Green Acres’ license to sell pre-need services was revoked by court order Feb. 12. The state has also sought to have power over the account, currently held by Houston-based Mike Graham and Associates, replaced with local cemetery officials or someone designated by the Secretary of State’s Office. Representatives of the company have not appeared in court or answered media inquiries.

Court holds have been placed on business and trust accounts held by the company in Mississippi, including Vicksburg, and in Florida. One is the cemetery’s perpetual care fund, set up to handle money to pay for continuing maintenance, which the division chief has testified in court is short $13,000 since the initial complaint against Green Acres was filed Jan. 23.

Burials continue at the 15-acre cemetery on U.S. 80 despite the investigation, but the situation has left local funeral directors no choice but to ask those with funeral plans to pay for pre-need services a second time.
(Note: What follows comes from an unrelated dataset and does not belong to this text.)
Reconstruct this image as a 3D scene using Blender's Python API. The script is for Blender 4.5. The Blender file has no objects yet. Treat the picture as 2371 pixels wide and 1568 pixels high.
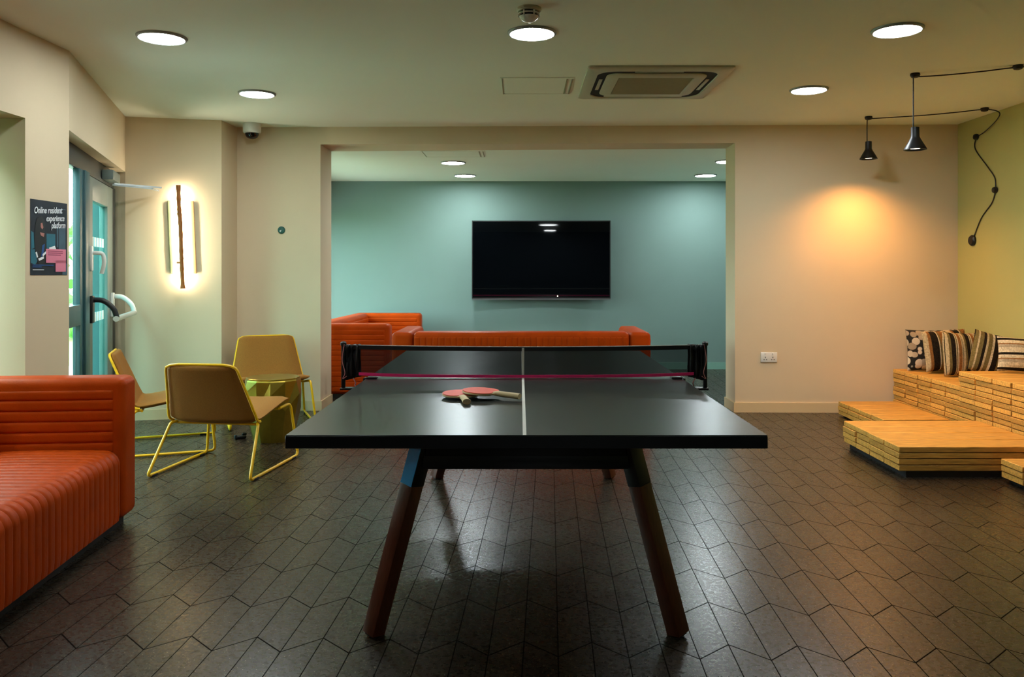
import bpy, bmesh, math, random
from math import sin, cos, pi, sqrt, atan2, radians
from mathutils import Vector, Matrix, Euler
random.seed(7)
C = bpy.context.scene.collection
F, VX, VY, H = 1887.0, 1204.0, 628.0, 1.278      # focal length and horizon of the photo, eye height

def S(r, g, b):
    f = lambda c: (c/255/12.92) if c/255 <= .04045 else ((c/255+.055)/1.055)**2.4
    return (f(r), f(g), f(b), 1)

# ---------------------------------------------------------------- materials
def newmat(name):
    m = bpy.data.materials.new(name); m.use_nodes = True
    nt = m.node_tree; nt.nodes.clear()
    out = nt.nodes.new('ShaderNodeOutputMaterial')
    return m, nt, out

def N(nt, t, **kw):
    n = nt.nodes.new(t)
    for k, v in kw.items(): setattr(n, k, v)
    return n

def sock(nt, inp, v):
    if hasattr(v, 'is_output') or isinstance(v, bpy.types.NodeSocket): nt.links.new(v, inp)
    else: inp.default_value = v

def M_(nt, op, a, b=None, c=None):
    n = N(nt, 'ShaderNodeMath', operation=op)
    for i, v in enumerate((a, b, c)):
        if v is not None: sock(nt, n.inputs[i], v)
    return n.outputs[0]

def mixc(nt, fac, a, b, blend='MIX'):
    n = N(nt, 'ShaderNodeMix', data_type='RGBA', blend_type=blend)
    sock(nt, n.inputs[0], fac); sock(nt, n.inputs[6], a); sock(nt, n.inputs[7], b)
    return n.outputs[2]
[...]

All Vicksburg funeral homes have used the cemetery when requested by locals, but hold none of them has an ownership role.

The cemetery was established in 1955 and wasoperated by Joe Varner for 30 years until his death in 1989. After a succession of operators, it was purchased by Graham in 2001. A number of liens and personal lawsuits had been filed against the company in the years leading up to the current probe, according to Warren County Chancery Court records.

Seven additional funeral industry firms in Mississippi were targeted for action by Hosemann’s office in the sweep. Corporate reporting violations alleged at Green Acres were the most serious individual case, in terms of the total of missing money.